This evening I took a trip to the grocery store to look for a specific brand of wine that I enjoyed at my all time fav Greek and Lebanese joint. So I'm walking down the wine aisle squinting at the labels cause I've recently gone blind and I hear a voice address me.
"Ma'am, can I help you with something?" One of the guys stocking wine walks up to me and smiles. And as I'm telling him what brand I'm looking for, he smiles some more. Usually I would have been all weirded out and self conscious, but I had on a new top and was feeling quite confident thankyouverymuch. He jots my number down and tells me he'll order some and will call me when it comes in. And smiles.
I finish up my shopping and walk to my car thinking, aw, maybe he has a crush on me! That's why he was smiling at me so much. *snort* Then I get into my car and catch a glimpse of myself in the rearview mirror. Oh shite! Somehow while browsing the produce section for arugula (which by the way NO ONE IN MY CITY APPARENTLY CARRIES), a tiny piece of dark green leafy something or other found its way to my face and planted itself in my lipgloss. Oy! (<--- I'm English now, didn't you know?) So much for confidence. And now for some delightfully silly quizzes I urge you to partake in. My very mature boyfriend sent them to me at work today to fill my spare time. Pfft. Me? Spare time? I am much too important a person to need quizzes to fill my time! (Shuttap, I'm trying to get my self confidence back.)
What are your chances of surviving a Zombie Apocalypse? 37% chance of survival for me
How many five year olds could you take in a fight? I could take 15. (Jason's was 28!)
I wanna hear the results people!
August 2024
3 months ago
13 comments:
Embarassing is when you put on sweatpants when you have left them on the floor the previous night - and forget to take your underwear out, then ride to work, with the spare pair of undies caught over the waistband.
50% chance of surviving the zombie apocalypse and I could take on 17 five year olds!
I seriously thought your shirt was on backwards/inside out!
65% chance of survival. I think my lack of home handgun/shotgun/AK47 - yes we are the only household in Colorado without an AK47 - decreased my chances. Damn.
I had that happen once. I was at the salon and this gorgeous guy kept looking at me. I mean he was soooo hot. I didn't realize until later that the stylist died my eyebrows and I looked like Gracho Marx. Humble till the end....

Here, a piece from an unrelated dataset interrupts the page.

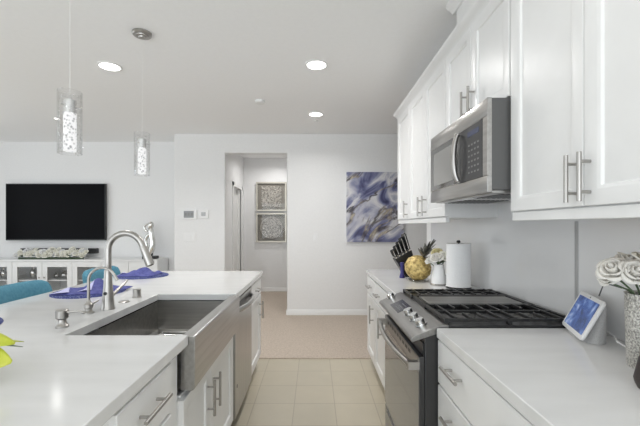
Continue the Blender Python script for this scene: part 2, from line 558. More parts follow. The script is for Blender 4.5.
# boxed duct above, with its own crown to the ceiling
struct('wall_duct_box', MB().box(.885, WX, .8, 2.24, UT + .046, CEIL), M['cab'])
mb = MB().loft([[(.885 + a, y, CEIL - .056 + z) for a, z in CR] for y in (.8, 2.24 + .04)])
mb.box(.885, WX, 2.24, 2.28, CEIL - .056, CEIL - .001)
struct('trim_3', mb, M['cab'])
# backsplash slab with a grey vertical strip
struct('wall_backsplash', MB().box(WX - .012, WX - .001, .2, 3.63, .914, 1.405).box(WX - .012, WX - .001, 1.537, 2.303, 1.405, 1.90), M['splash'])
struct('backsplash_strip', MB().box(WX - .016, WX - .012, 1.60, 1.618, .93, 1.37), mat('grey_strip', (.42, .42, .42), .35))

# ------------------------------------------------------------------ right run: bases
BX = .545      # carcass front


def base(label, y0, y1, f, X, back, fronts, group=None, name='base_cabinet', kick=.055):
    t = thing(name, label, 'cabinet', ((X + back) / 2, (y0 + y1) / 2, 0), group)
    sgn = 1 if back > X else -1
    obj('body', MB().box(min(X, back), max(X, back), y0, y1, .105, .873), M['cab'], t, bevel=.001)
    obj('toe_kick', MB().box(min(X + sgn * kick, back), max(X + sgn * kick, back), y0, y1, 0, .105), M['cab'], t)
    for kind, a, b_, v0, v1, h in fronts:
        if kind == 'drawer':
            d = slab('drawer', f(X), a + .002, b_ - .002, v0, v1, t)
            pull(f(X), (a + b_) / 2, h if h else (v0 + v1) / 2, d, vert=False, length=.18 if back < X else .15)
        elif kind == 'panel':
            slab('front_panel', f(X), a + .002, b_ - .002, v0, v1, t)
        else:
            d = shaker('door', f(X), a + .002, b_ - .002, v0, v1, t)
            if h:
                pull(f(X), h, v1 - .13, d)
    return t


for y0, y1, lab in ((3.155, 3.58, 'white base cabinet at the far end of the right run by the carpet'),
                    (2.73, 3.15, 'white base cabinet, second from the carpet in the right run'),
                    (2.31, 2.725, 'white base cabinet right behind the far side of the gas range')):
    base(lab, y0, y1, fR, BX, WX - .002, [('drawer', y0, y1, .70, .86, None), ('door', y0, y1, .12, .69, y0 + .05)])
nb = base('white drawer cabinet with wide drawers beside the near side of the gas range', .70, 1.535, fR, BX, WX - .002, [])
for v0, v1, hv in ((.685, .865, .797), (.40, .675, .60), (.12, .39, .30)):
    d = slab('drawer', fR(BX), .702, 1.533, v0, v1, nb)
    for u in (1.33, .905):
        pull(fR(BX), u, hv, d, vert=False, length=.15)
base('white drawer cabinet under the near worktop, nearest the camera', .25, .695, fR, BX, WX - .002,
     [('drawer', .25, .695, .685, .865, .797), ('drawer', .25, .695, .40, .675, .60), ('drawer', .25, .695, .12, .39, .30)])
tag(obj('countertop', MB().box(.52, WX - .013, 2.312, 3.60, .874, .914), M['quartz'], bevel=.003),
    'white quartz worktop beyond the range, under the pineapple and paper towels', 'countertop')
tag(obj('countertop', MB().box(.52, WX - .013, .2, 1.535, .874, .914), M['quartz'], bevel=.003),
    'white quartz worktop in front of the range, under the smart display', 'countertop')

# ------------------------------------------------------------------ gas range
rg = thing('gas_range', 'stainless slide-in gas range with black grates between the two white worktops', 'range', (.8, 1.925, 0))
RY0, RY1 = 1.545, 2.303
obj('body', MB().box(.475, WX - .02, RY0, RY1, .05, .884), M['rside'], rg, bevel=.002)
obj('foot', MB().cyl((.56, RY0 + .06, 0), (.56, RY0 + .06, .05), .02), M['black'], rg)
obj('foot', MB().cyl((.56, RY1 - .06, 0), (.56, RY1 - .06, .05), .02), M['black'], rg)
cp = obj('control_panel', MB().prism([(.418, .850), (.413, .860), (.420, .872), (.545, .926), (.575, .926), (.575, .902), (.53, .887)], RY0 - .003, RY1 + .003), M['panelst'], rg, bevel=.002)
SL = math.atan2(.926 - .872, .545 - .420)
sn = Vector((-math.sin(SL), 0, math.cos(SL)))     # panel normal
sd = Vector((math.cos(SL), 0, math.sin(SL)))


def onp(a, y, n=0):    # a along slope from the lower edge
    return Vector((.420, y, .872)) + sd * a + sn * n


mb = MB().loft([[onp(.028, 1.93, n), onp(.108, 1.93, n), onp(.108, 2.125, n), onp(.028, 2.125, n)] for n in (-.001, .0015)])
obj('display', mb, M['displ'], cp)
mb = MB()
for i in range(4):
    for j in range(3):
        a, y = .045 + .02 * j, 1.96 + .024 * i
        mb.loft([[onp(a, y, n), onp(a + .005, y, n), onp(a + .005, y + .012, n), onp(a, y + .012, n)] for n in (.0012, .0018)])
obj('keypad', mb, M['grey'], cp)
for y in (1.635, 1.735, 1.835, 2.20, 2.262):
    if y == 2.20:
        continue
    c0 = onp(.07, y)
    mb = MB().tube([c0, c0 + sn * .006], .027, 24).tube([c0 + sn * .006, c0 + sn * .028, c0 + sn * .030], [.0225, .0215, .019], 24)
    k = obj('knob', mb, M['chrome'], rg)
    mb = MB().loft([[c0 + sn * n + sd * a * .016 + Vector((0, q * .0025, 0)) for a, q in ((-1, -1), (1, -1), (1, 1), (-1, 1))] for n in (.029, .033)])
    obj('grip', mb, M['nickel'], k)
# vent slots behind the door top, door, drawer
obj('vent_strip', MB().box(.468, .480, RY0 + .01, RY1 - .01, .79, .842), M['black'], rg)
od = obj('oven_door', MB().box(.452, .475, RY0 + .004, RY1 - .004, .225, .785), M['rside'], rg, bevel=.003)
obj('window', MB().box(.4495, .4525, RY0 + .008, RY1 - .008, .235, .715), M['dglass'], od)
obj('top_band', MB().box(.4490, .4525, RY0 + .008, RY1 - .008, .718, .782), M['panelst'], od)
mb = MB()
for k in range(9):
    y = RY0 + .14 + k * .06
    mb.box(.4484, .4495, y, y + .04, .752, .768)
obj('vent', mb, M['black'], od)
pts = []
for k in range(13):
    tt = k / 12
    pts.append((.420 - .034 * math.sin(PI * tt) ** .8, RY0 + .012 + (RY1 - RY0 - .024) * tt, .745))
mb = MB().tube(pts, .013, 12)
for y in (RY0 + .022, RY1 - .022):
    mb.box(.405, .455, y - .016, y + .016, .728, .762)
obj('handle', mb, M['nickel'], od)
dw = obj('drawer', MB().box(.452, .475, RY0 + .004, RY1 - .004, .06, .218), M['panelst'], rg, bevel=.003)
obj('grip', MB().box(.444, .453, RY0 + .06, RY1 - .06, .190, .204), M['nickel'], dw, bevel=.002)
ct = obj('cooktop', MB().box(.548, WX - .022, RY0, RY1, .884, .922), M['rside'], rg, bevel=.003)
obj('back_trim', MB().box(WX - .055, WX - .022, RY0, RY1, .922, .936), M['iron'], rg, bevel=.002)


def grate(y0, y1):
    mb = MB()
    x0, x1, h, w_ = .572, 1.118, .948, .007
    for y in (y0, y1):
        mb.box(x0, x1, y - w_, y + w_, h - .013, h)
    for x in (x0, x1):
        mb.box(x - w_, x + w_, y0 - w_, y1 + w_, h - .013, h)
    ym = (y0 + y1) / 2
    mb.box(x0, x1, ym - w_ * .8, ym + w_ * .8, h - .012, h + .002)
    for k in range(8):
        x = x0 + .045 + k * (x1 - x0 - .09) / 7
        L_ = (y1 - y0) * (.34 if k in (1, 2, 5, 6) else .5)
        for ya, sg in ((y0, 1), (y1, -1)):
            a, b_ = sorted((ya, ya + sg * L_))
            mb.box(x - .0045, x + .0045, a, b_, h - .010, h + .004)
    for x in (x0, (x0 + x1) / 2, x1):
        for y in (y0, y1):
            mb.box(x - .009, x + .009, y - .009, y + .009, .922, h)
    return mb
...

Have you had the wine Menage a Trois? it's good.
32% of surviving the zombie apocalypse and I could take on 15 five year olds!
Pol x
I rock....72% chance of surviving a zombie apocalypse and take on 22 kids in a fight ... actually not sure I should actually be very proud of that :)
sean - ouch. I hope they weren't brightly colored speedos? ;p
rox - funny you say that. I dressed in the dark the other night and had my sleep shirt on backwards AND inside out.

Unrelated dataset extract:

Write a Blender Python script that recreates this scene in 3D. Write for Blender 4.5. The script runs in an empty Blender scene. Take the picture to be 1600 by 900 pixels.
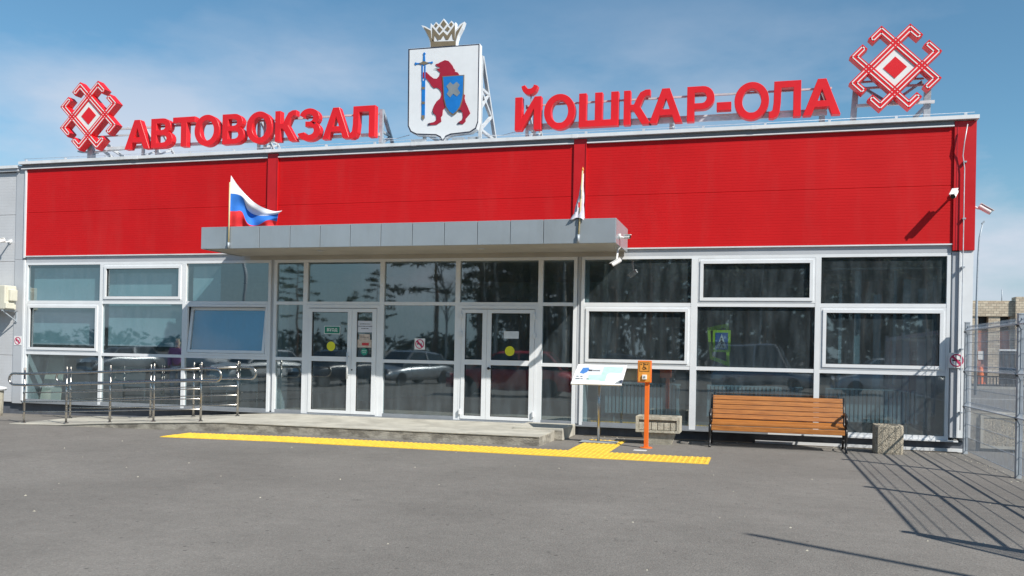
import bpy, bmesh, math, random
from mathutils import Vector, Matrix
R = math.radians
random.seed(7)
SC = bpy.context.scene
COL = SC.collection

# ------------------------------------------------------------------ camera
CAM = Vector((15.0, -14.983, 1.4126)); YAW, PITCH, ROLL, FPX, PPY = .2729, .0043, .0197, 1365.48, 544.95
_f = Vector((-math.sin(YAW)*math.cos(PITCH), math.cos(YAW)*math.cos(PITCH), math.sin(PITCH)))
_r = Vector((math.cos(YAW), math.sin(YAW), 0)); _u = _r.cross(_f)
CR = _r*math.cos(ROLL)+_u*math.sin(ROLL); CU = -_r*math.sin(ROLL)+_u*math.cos(ROLL)
cam = bpy.data.cameras.new('camera'); camo = bpy.data.objects.new('camera', cam); COL.objects.link(camo)
camo.matrix_world = Matrix(((CR.x, CU.x, -_f.x, CAM.x), (CR.y, CU.y, -_f.y, CAM.y), (CR.z, CU.z, -_f.z, CAM.z), (0, 0, 0, 1)))
cam.sensor_width = 36; cam.lens = FPX/1600*36; cam.shift_y = (PPY-450)/1600; cam.clip_start = .1; cam.clip_end = 3000
SC.camera = camo

# ------------------------------------------------------------------ sky, sun, exposure
SUN_DIR = Vector((.94, -.59, 1.0)).normalized()
w = bpy.data.worlds.new('World'); SC.world = w; w.use_nodes = True
nt = w.node_tree; nt.nodes.clear()
def N(nt, t, **k):
    n = nt.nodes.new(t)
    for a, b in k.items(): setattr(n, a, b)
    return n
sky = N(nt, 'ShaderNodeTexSky', sky_type='NISHITA', sun_disc=False)
sky.sun_elevation = math.asin(SUN_DIR.z); sky.sun_rotation = math.atan2(SUN_DIR.x, SUN_DIR.y)
sky.altitude = 100; sky.air_density = 1.0; sky.dust_density = .6; sky.ozone_density = 2.5
tc = N(nt, 'ShaderNodeTexCoord'); mp = N(nt, 'ShaderNodeMapping'); mp.inputs['Scale'].default_value = (1.0, 1.0, 2.6); mp.inputs['Location'].default_value = (.35, .1, -.12)
nz = N(nt, 'ShaderNodeTexNoise'); nz.inputs['Scale'].default_value = 2.1; nz.inputs['Detail'].default_value = 7; nz.inputs['Roughness'].default_value = .55
cr = N(nt, 'ShaderNodeValToRGB'); cr.color_ramp.elements[0].position = .478; cr.color_ramp.elements[1].position = .67
sx = N(nt, 'ShaderNodeSeparateXYZ')
hr = N(nt, 'ShaderNodeMapRange'); hr.inputs['From Min'].default_value = .40; hr.inputs['From Max'].default_value = .14
mul = N(nt, 'ShaderNodeMath', operation='MULTIPLY'); mul2 = N(nt, 'ShaderNodeMath', operation='MULTIPLY'); mul2.inputs[1].default_value = 1.1; mul2.use_clamp = True
mx = N(nt, 'ShaderNodeMix', data_type='RGBA'); mx.inputs['B'].default_value = (4.7, 5.0, 5.7, 1)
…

claudia - *snicker* reason #1 why I don't go to the salon! I love the name of that wine. I'll have to see if my grocery carries that! I saw one called "BITCH" and did a double take! Clever winos.

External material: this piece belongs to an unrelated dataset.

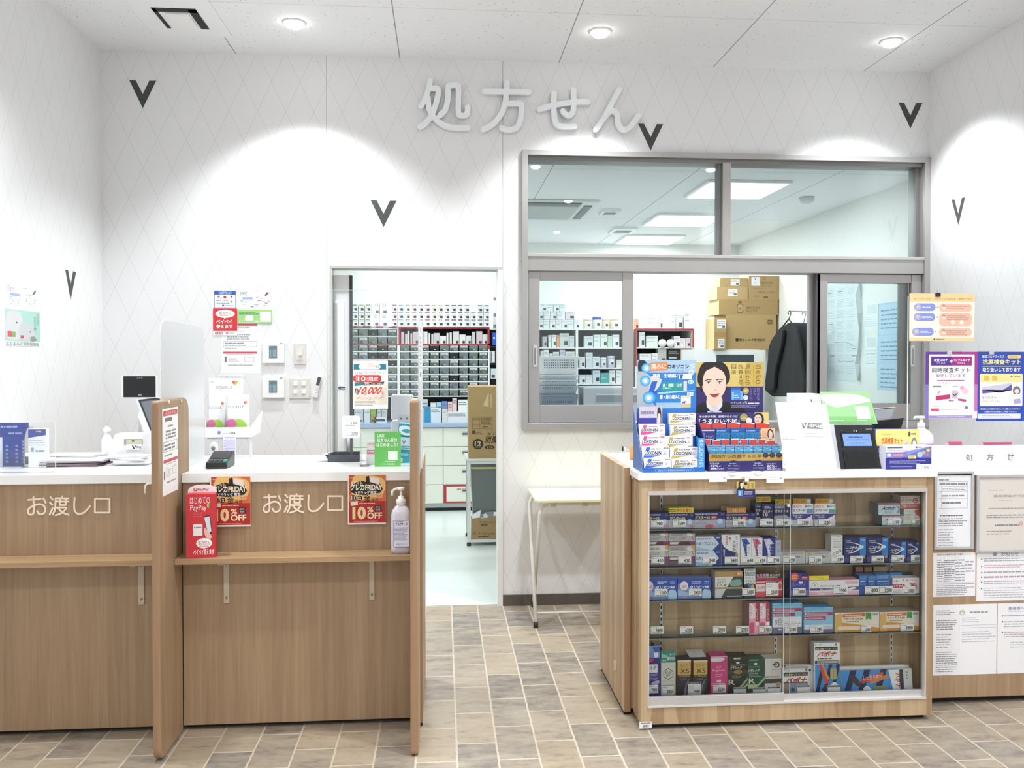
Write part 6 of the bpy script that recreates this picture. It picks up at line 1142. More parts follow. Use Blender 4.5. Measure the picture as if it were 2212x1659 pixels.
# clear screen and the posters hanging on it
Ys = -1.42;sx0 = onY(1961.5,700,Ys).x;sz = onY(2030,640,Ys).z
t = thing('acrylic_screen',((sx0 + XR) / 2,Ys,RZ),'clear acrylic screen on the right counter carrying three posters','screen')
mb = MB();mb.box(sx0,XR - .004,Ys,Ys + .003,RZ + .0006,sz,ACRYLIC);mb.build('sheet',t)
mb = MB();mb.box(sx0 - .0008,sx0 + .0012,Ys - .0006,Ys + .0036,RZ + .0006,sz,M('f2f1ea',.2));mb.build('polished_edge',t)
def poster(r,label,col,cmds,th=.0012,clip=None,skew=0):
    x0,x1,z0,z1 = rectY('B8',r,Ys - .003);mb = MB();mb.box(x0,min(x1,XR - .008),Ys - .003 - th,Ys - .003,z0,z1,col);Y = Ys - .003 - th
    draw(Panel(mb,r,(x0,Y,z1),(x1,Y,z1),(x0,Y,z0)),cmds);o = tag(mb.build('poster'),label,'poster')
    if clip:
        cc,cx,cy = clip;q = onY(*src('B8',cx,cy),Y);mb = MB();mb.box(q.x - .011,q.x + .011,Y - .006,Y - .0003,q.z - .010,q.z + .008,cc)
        if cc != '1f1f22':
            e = cx + (110 if cx < 600 else -110);q2 = onY(*src('B8',e,cy - 8),Y);mb.tube([(q.x,Y - .004,q.z + .004),((q.x + q2.x) / 2,Y - .004,q2.z + .002),(q2.x - .004,Y - .004,q2.z),(q2.x,Y - .004,q2.z - .006)],.0014,'a9abb0',6)
        else: mb.tube([(q.x - .004,Ys,q.z + .006),(q.x,Ys + .001,q.z + .024),(q.x + .004,Ys,q.z + .006)],.001,'c9c9cc',6)
        mb.build('clip',o)
    return o
OR = [('r',135,95,690,165,'f7d9a0'),('t','オーソライズド・ジェネリック(AG)をご存知ですか？',175,130,665,156,'c98c4c',1),('r',135,470,690,500,'f7d9a8'),('l',360,480,460,490,1,'8a6a4a',.6),('c',348,486,8,'6a4a3a')]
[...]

pol - okay, whew. Someone ranked around the same as me. I say its because we're so nice. Like for instance, J said he'd shoot his loved one in the head after gazing into their eyes longingly. I said I'd try to find a cure!
texsmissus - holy crap girl! You ranked higher than my boyfriend did on the zombie thing! You must be one tough chic. Lol!
42% chance of survival. This makes me feel good, yet challenged to do better! LOL ;-)
Texmissus scares me. I think rather than finding my family, I will try to find her and let her protect me!
oh, and I can take 17 little 5 year olds. LOL I feel ashamed...
I should be able to get more of those lil bastards! hehe
I can take on 30 tiddlers in a fight!
Sorry to hear about your 'leaf'. I was in a shop just the other day and pointed out to a lady that she had a big bit of sticky tape stuck to the back of her leg. Hell, I hope someone would do the same for me! x
I have a 53% chance of surviving a zombie apocolypse and I could take 15 kindergardners.
LOL that's too funny..youre too nice Jilly...with zombies, you have to be ruthless. In fact, the same could go for 5 year olds in some cases...LOL Did you read about the 8 or 9 third graders that plotted to attack their teacher? Yikes! Insane I tell ya!
Stacie
that really isn't embarrassing. I though you were gonna say your boob was hanging out. Then there would be a reason to be a bit embarrassed and would easily explain why the kid went through so much trouble to get your number and order you wine...
I could take on 17 5-y/os... but my husband could take on 26! Amazing.
57% chance in a zombie apocalypse, 17 five year olds hehehe.